東洋経済オンライン / 2024年1月15日 7時0分

国内鉄鋼最大手の日本製鉄。2019年に社長に就いた橋本氏は巨額赤字を計上した2020年3月期を底に業績を復活させた(写真:編集部撮影)

国内鉄鋼最大手の日本製鉄は1月12日、社長交代を発表した。4月1日付で社長の橋本英二氏(68)が会長兼CEO(最高経営責任者)に、副社長の今井正氏(60)が社長兼COO(最高執行責任者)に就く。

【写真と業績グラフを見る】1月12日の社長交代会見。昨年末に橋本氏から社長交代を伝えられた際、今井氏は「お断りする理由はない」と決意を固めた

「2019年4月に社長に就任して、何はともあれ収益力の抜本的な立て直しを公約に掲げた。ソフトとハードのいろんな改革をやった。ビジネスの環境そのものは2019年4月より悪くなっているが、収益力はまずまずまで来た。もう一段高みを目指す発射台を作ることができた」

記者会見で橋本氏はそう振り返った。

旧新日本製鉄出身者として初の「技術系社長」

2020年3月期、同社史上過去最悪となる4315億円の最終赤字を計上した日本製鉄。橋本氏は、製鉄所のシンボルともいえる高炉4基を休止(さらに1基休止を決定済み)、広島県の製鉄所閉鎖を含む国内事業の構造改革を進めてきた。

営業面では、自動車メーカーなど国内の大口顧客に対する「ひも付き価格」の交渉で、供給削減も辞さない剛腕で値上げを勝ち取り、業績をV字回復してみせた。

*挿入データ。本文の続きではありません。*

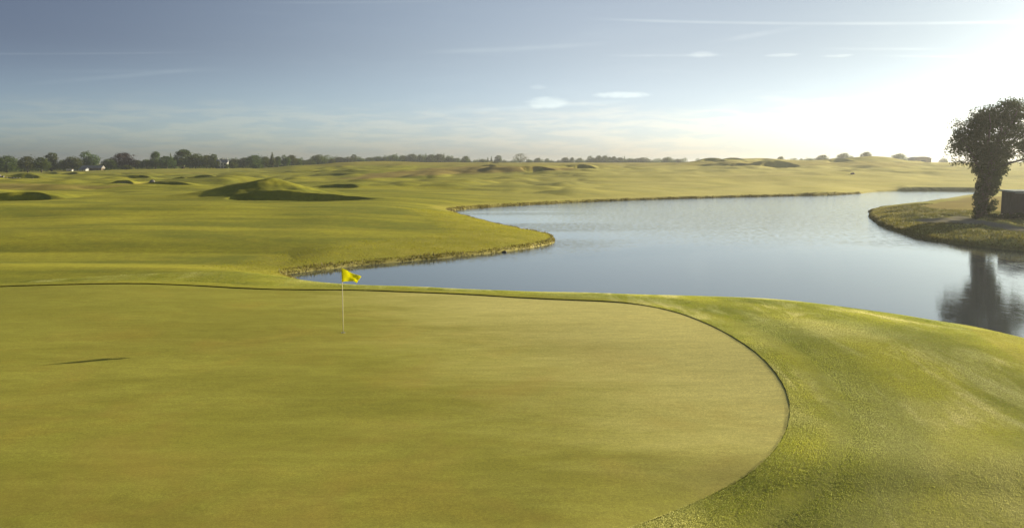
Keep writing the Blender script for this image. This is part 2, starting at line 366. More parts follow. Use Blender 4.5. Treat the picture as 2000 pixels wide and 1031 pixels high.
# ------------------------------------------------------------------ materials
def new_mat(name):
    m = bpy.data.materials.new(name); m.use_nodes = True; m.node_tree.nodes.clear()
    t = NT(m.node_tree); out = t.node('ShaderNodeOutputMaterial'); return m, t, out
def ground_mat(name, kind):
    m, t, out = new_mat(name)
    g = t.node('ShaderNodeNewGeometry'); P = g.outputs['Position']
    n_big = t.noise(P, 0.07, 4, .6); n_mid = t.noise(P, 0.45, 4, .6, .3); n_fine = t.noise(P, 9.0, 4, .7)
    n_tiny = t.noise(P, 45.0, 3, .7)
    if kind == 'green':
        st = t.noise(t.mapping(P, scale=(.35, 1.0, 1), rot=(0, 0, R(6))), 0.55, 5, .65, .4)
        col = t.mix(t.ss(st, .35, .68), c4(.255, .245, .022), c4(.350, .335, .042))
        col = t.mix(t.m('MULTIPLY', t.ss(n_mid, .48, .72), .35), col, c4(.38, .27, .030))
        col = t.mix(t.m('MULTIPLY', t.ss(n_big, .45, .65), .5), col, c4(.255, .255, .022))
        # sun sheen painted as paler colour in the far right of the green
        sx = t.node('ShaderNodeSeparateXYZ'); t.l.new(P, sx.inputs[0])
        e_ = t.m('ADD', t.m('MULTIPLY', sx.outputs[0], 1.0), t.m('MULTIPLY', t.m('SUBTRACT', sx.outputs[1], 30), .42))
        e_ = t.m('ADD', e_, t.m('MULTIPLY', t.m('SUBTRACT', st, .5), 9.0))
        col = t.mix(t.m('MULTIPLY', t.ss(e_, -7.0, 4.5), .75), col, c4(.66, .59, .215))
        col = t.mix(1.0, col, t.mix(t.ss(n_tiny, .3, .7), c4(.74, .74, .74), c4(1.24, 1.24, 1.24)), 'MULTIPLY')
        col = t.mix(1.0, col, t.mix(t.ss(t.noise(P, 16.0, 3, .8), .32, .68), c4(.84, .84, .82), c4(1.15, 1.15, 1.15)), 'MULTIPLY')
        col = t.mix(1.0, col, t.mix(t.ss(t.noise(t.mapping(P, scale=(.6, 1.6, 1)), 2.2, 5, .75), .3, .7), c4(.89, .89, .87), c4(1.10, 1.10, 1.10)), 'MULTIPLY')
        gold = t.m('MULTIPLY', t.ss(t.noise(P, .22, 5, .65, .5), .47, .66), t.ss(sx.outputs[1], 34, 20))
        col = t.mix(t.m('MULTIPLY', gold, .32), col, c4(.37, .255, .045))
        bstr, bdist = .5, .006; bump_h = n_tiny
        rough = .62
    else:
        z = t.node('ShaderNodeAttribute', attribute_name='zone'); z2 = t.node('ShaderNodeAttribute', attribute_name='zone_b')
        zs = t.node('ShaderNodeSeparateColor'); t.l.new(z.outputs['Color'], zs.inputs[0])
        zs2 = t.node('ShaderNodeSeparateColor'); t.l.new(z2.outputs['Color'], zs2.inputs[0])
        rough_, heath, bank, sand = zs.outputs[0], zs.outputs[1], zs.outputs[2], z.outputs['Alpha']
        dry_sheen, path = zs2.outputs[0], zs2.outputs[1]
        st = t.noise(t.mapping(P, scale=(.25, 1.0, 1), rot=(0, 0, R(-8))), 0.16, 5, .6, .5)
        col = t.mix(t.ss(st, .36, .66), c4(.155, .175, .010), c4(.350, .330, .018))
        col = t.mix(t.m('MULTIPLY', t.ss(n_mid, .45, .75), .35), col, c4(.36, .30, .02))
        col = t.mix(1.0, col, t.mix(t.ss(t.noise(P, 1.6, 5, .7), .3, .7), c4(.84, .84, .84), c4(1.16, 1.16, 1.16)), 'MULTIPLY')
        if kind == 'apron':
            # fringe grass, mown in curved passes round the green
            ap = t.noise(t.mapping(P, scale=(1.6, .30, 1), rot=(0, 0, R(-38))), 0.62, 5, .62, .7)
            ap2 = t.noise(t.mapping(P, scale=(1.0, .6, 1), rot=(0, 0, R(-25)), loc=(4, 2, 0)), 0.30, 4, .6, .3)
            broad = t.m('MULTIPLY', t.ss(t.noise(t.mapping(P, scale=(1, .55, 1), rot=(0, 0, R(-30)), loc=(9, 3, 0)), .16, 4, .6), .44, .62), .55)
            f_ = t.m('MAXIMUM', t.m('MULTIPLY', t.m('MULTIPLY', t.ss(ap, .44, .68), t.ss(ap2, .36, .60)), .95), broad)
            near = t.node('ShaderNodeSeparateXYZ'); t.l.new(P, near.inputs[0])
            isn = t.m('MULTIPLY', t.ss(near.outputs[1], 48, 42), t.ss(near.outputs[0], 0, 7))
            col = t.mix(isn, col, c4(.27, .275, .020))
            col = t.mix(t.m('MULTIPLY', t.m('MULTIPLY', f_, isn), .85), col, c4(.42, .40, .155))
        def bands(c_, d_, w_):                # mower passes following the green's edge
            ph_ = t.m('ADD', t.m('MULTIPLY', d_, 20*1.75), t.m('MULTIPLY', t.noise(P, .35, 3, .6), 3.0))
            return t.mix(w_, c_, t.mix(1.0, c_, t.mix(t.ss(t.m('SINE', ph_), -.7, .7), c4(.80, .84, .80), c4(1.16, 1.13, 1.2)), 'MULTIPLY'))
        if kind == 'apron': col = bands(col, zs2.outputs[2], isn)
        pale = t.mix(t.ss(n_mid, .3, .7), c4(.30, .285, .022), c4(.42, .37, .060))
        col = t.mix(t.m('MULTIPLY', rough_, .8), col, pale)
        col = t.mix(t.m('MULTIPLY', dry_sheen, t.m('ADD', .35, t.m('MULTIPLY', n_big, .7))), col, c4(.74, .66, .26))  # straw colour that also carries the painted sheen and haze
        brown = t.mix(t.ss(t.noise(P, .25, 5, .65), .35, .65), c4(.20, .115, .050), c4(.30, .20, .062))
        col = t.mix(t.m('MULTIPLY', heath, .68), col, brown)
        soil = t.mix(t.ss(t.noise(P, 3.0, 4, .7), .35, .65), c4(.095, .080, .020), c4(.20, .175, .04))
        col = t.mix(t.m('MULTIPLY', bank, .85), col, soil)
        col = t.mix(sand, col, c4(.30, .27, .20))
        col = t.mix(path, col, c4(.20, .185, .17))
        col = t.mix(1.0, col, t.mix(t.ss(n_fine, .25, .75), c4(.72, .72, .70), c4(1.25, 1.25, 1.25)), 'MULTIPLY')
        col = t.mix(1.0, col, t.mix(t.ss(n_tiny, .3, .7), c4(.85, .85, .85), c4(1.12, 1.12, 1.12)), 'MULTIPLY')
        bstr, bdist = .4, .015; bump_h = n_fine; rough = .7
    b = t.node('ShaderNodeBump'); b.inputs['Strength'].default_value = bstr; b.inputs['Distance'].default_value = bdist
    t.l.new(bump_h, b.inputs['Height'])
    p = t.node('ShaderNodeBsdfDiffuse'); t.l.new(col, p.inputs['Color']); t.l.new(b.outputs[0], p.inputs['Normal'])   # matt: turf has no clear gloss
    p.inputs['Roughness'].default_value = .0
    gls = t.node('ShaderNodeBsdfGlossy'); gls.inputs['Color'].default_value = c4(1, .92, .50); gls.inputs['Roughness'].default_value = .6; t.l.new(b.outputs[0], gls.inputs['Normal'])
    mxs = t.node('ShaderNodeMixShader'); mxs.inputs[0].default_value = .11; t.l.new(p.outputs[0], mxs.inputs[1]); t.l.new(gls.outputs[0], mxs.inputs[2]); p = mxs
    t.l.new(p.outputs[0], out.inputs[0]); return m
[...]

その橋本氏が「私をはるかにしのぐ知力、胆力の持ち主」と評する今井氏。東京大学大院で金属工学専攻修士課程を修了、マサチューセッツ工科大学大学院の材料工学博士号を持っており、旧新日本製鉄出身者として初の「技術系社長」となる。

製鉄所の生産技術に強く、名古屋製鉄所所長を務めたほか、常務として国内生産改革の具体的な絵を描いた。

「従業員に負担を強いるとか、地域社会へ影響を与えるとか、それらを踏み越えてやるべきことは何か、まずそれをいちばんに考えた計画を立案した」(今井氏)。現在は脱炭素や電炉転換プロジェクトのリーダーも務める。

今井氏のミッションは、「最大のテーマ」(橋本氏)である脱炭素に道筋をつけることだ。日本全体の約14%、国内産業部門で最大のCO2(二酸化炭素)排出源である鉄鋼産業にとって脱炭素は最重要かつ最も難しい課題だ。対応できなければ事業の存続さえ許されなくなる可能性がある。

脱炭素について、今井氏はまず「(北九州市の)八幡と(兵庫県姫路市の)広畑での電炉建設をどう進めていくかが課題だ。技術的な検討は詰まってきており、巨額の投資判断の経済性が最大のカギになる」と述べた。